Nach mehreren Verschiebungen hat EU-Binnenmarkt-Kommissar Thierry Bréton jetzt den Vorschlag der Kommission zu neuen EU-Gesetzgebung vorgelegt. Das Einführungsdatum wird nicht vorgezogen wie es Vorfeld gerüchteweise hieß, sondern es bleibt bei 2027 für Nutzfahrzeuge. Die Grenzwerte sollen dem Vorschlag zufolge verschärft werden, vor allem bei den ehedem gefürchteten Stickoxiden (NOx) soll es von 60 auf 40 mg runtergehen, eine deutliche Absenkung, die (Ruß-)Partikelemissionen sollen demnach um 39 Prozent gesenkt werden. Neu sind die Messung von Ammoniak (ein mögliches Produkt aus dem SCR-Katalysator) und Feinstaub, der nicht nur aus dem Auspuff, sondern von den Reifen und Bremsen kommt. Bréton sagt daher, dass es „bei dieser Gesetzgebung mehr um Partikel als um Stickoxide gehe, und diese werden uns weiterhin begleiten.“ Er nimmt dabei auf den durch die schiere Motorleistung erhöhten Reifenabrieb bei Elektrofahrzeugen Bezug. Auch die sogenannte „In-Use-Compliance“, also die Betrachtung der Grenzwerte über den gesamten Lebenszyklus, wird verschärft auf 200.000 km oder zehn Jahre bei Pkw, Nutzfahrzeuge sollen ähnlich behandelt werden. Zu guter Letzt will die Kommission der Pflichterfüllung noch eine Kür beistellen, in der mit den Labels Euro VII+, VII A oder G Fahrzeuge „prämiert“ werden, die zeitweise oder immer die Norm unterschreiten, man könnte an Hybride denken mit rein elektrischem Fahranteil. Was das alles kosten soll? Auch darauf hat Bréton eine Antwort parat, schließlich gehört zu jedem Kommissionsvorschlag eine ordentliche „Folgekostenabschätzung“. Und da spricht der Binnenmarkt-Kommissar von Kosten von 100 bis 150 Euro pro Fahrzeug, wohl auf den Pkw bezogen. Er spricht daher auch von einer „langfristigen und gleichzeitig bezahlbaren Reform, die vor allem der Luftqualität helfen soll.“ Sie sei gewissermaßen die „raison d’etre“ des Vorschlages.

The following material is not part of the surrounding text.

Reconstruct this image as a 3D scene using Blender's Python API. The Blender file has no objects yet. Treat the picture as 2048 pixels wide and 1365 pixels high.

Hohe Kosten pro Fahrzeug werden befürchtet

Experten sehen beim Nutzfahrzeug eher eine Marke von 2.500 bis 3.000 Euro pro Fahrzeug als erwartbare Kosten, so auch die IRU, die World Road Transport Organisation, die sogar von einem Innovationshemmnis spricht: „Die IRU ist besorgt, dass die strengen Normen des Euro-7-Vorschlags in einigen Fällen eine vollständige Überarbeitung der Fahrzeuge erforderlich machen könnten, was mit erheblichen Kosten verbunden wäre, die in keinem Verhältnis zu den tatsächlichen Vorteilen stehen.“ Raluca Marian, IRU-Direktorin für EU-Lobbyarbeit, sagte: "Wenn der Euro-7-Vorschlag nicht das richtige Gleichgewicht zwischen den strengen Vorschriften, den damit verbundenen Kosten und dem zusätzlichen Umweltnutzen herstellt, könnte er die Hersteller davon abhalten, neue Technologien zu entwickeln, oder die Betreiber davon abhalten, sie zu kaufen. Dies wird nicht dazu beitragen, mehr saubere Fahrzeuge auf die Straße zu bringen.“ Der ICCT, internationales Klimapanel, geht allerdings von einem Innovationsschub aus, den jede neue Norm erzeuge: "Die Euro-Normen sind seit langem die treibende Kraft für die breite Einführung von Emissionsminderungstechnologien, die ohne einen starken regulatorischen Einfluss nicht auf den Markt gebracht worden wären. Dieser Überarbeitung fehlt der Biss, um weitere Investitionen anzustoßen und das gesamte Technologiepotenzial auszuschöpfen", sagte Peter Mock, Geschäftsführer von ICCT Europe.  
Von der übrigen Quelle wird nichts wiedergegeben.